Wezwanie do armii. Nowe przepisy
Rozporządzenie ministra obrony narodowej składa się zaledwie z dwóch paragrafów oraz załącznika w postaci nowego wzoru karty powołania do służby. W nowym wzorze jest miejsce na wpisanie terminu stawienia się do wskazanego miejsca, którym to zwykle jest określona jednostka wojskowa. I o ile to jest więcej niż doba, to nie powinno być większego problemu, ale co się dzieje, jeśli pojawi się tam wpis: natychmiast? Oznacza to, iż "osoba powołana powinna nie później niż w ciągu sześciu godzin od powzięcia informacji o ogłoszeniu mobilizacji powszechnej lub wybuchu wojny stawić się do określonego w tej karcie miejsca stawiennictwa". A to i tak dwie godziny więcej niż było dotychczas.
Jeśli ktoś wie, że nie zdąży w tym czasie dotrzeć do wskazanego miejsca, to musi o tym niezwłocznie poinformować dowódcę danej jednostki wojskowej.
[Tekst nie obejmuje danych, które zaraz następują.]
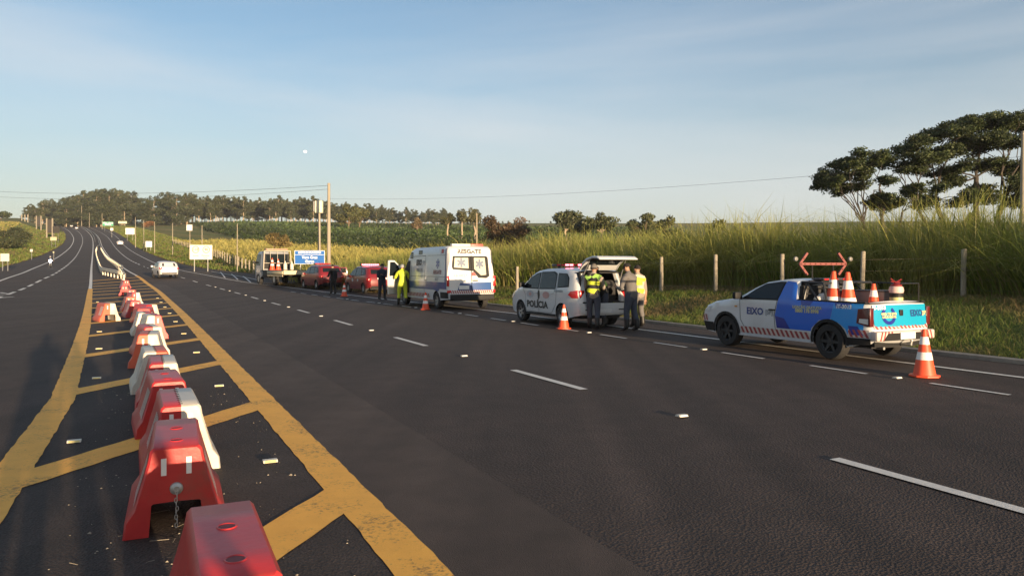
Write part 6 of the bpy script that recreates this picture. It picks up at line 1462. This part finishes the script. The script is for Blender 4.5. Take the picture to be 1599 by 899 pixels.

A i tak nie ujdzie mu to na sucho, bo termin przybycia zostanie odroczony tylko do momentu ustania przyczyny opóźnienia. Jeśli ktoś po prostu nie przyjdzie i nie wykona wymienionych tu kroków, to grozi mu surowa kara od trzech, a w skrajnych przypadkach nawet od 5 lat pozbawienia wolności. Zatem warto sumiennie i odpowiedzialnie podejść do nowych przepisów.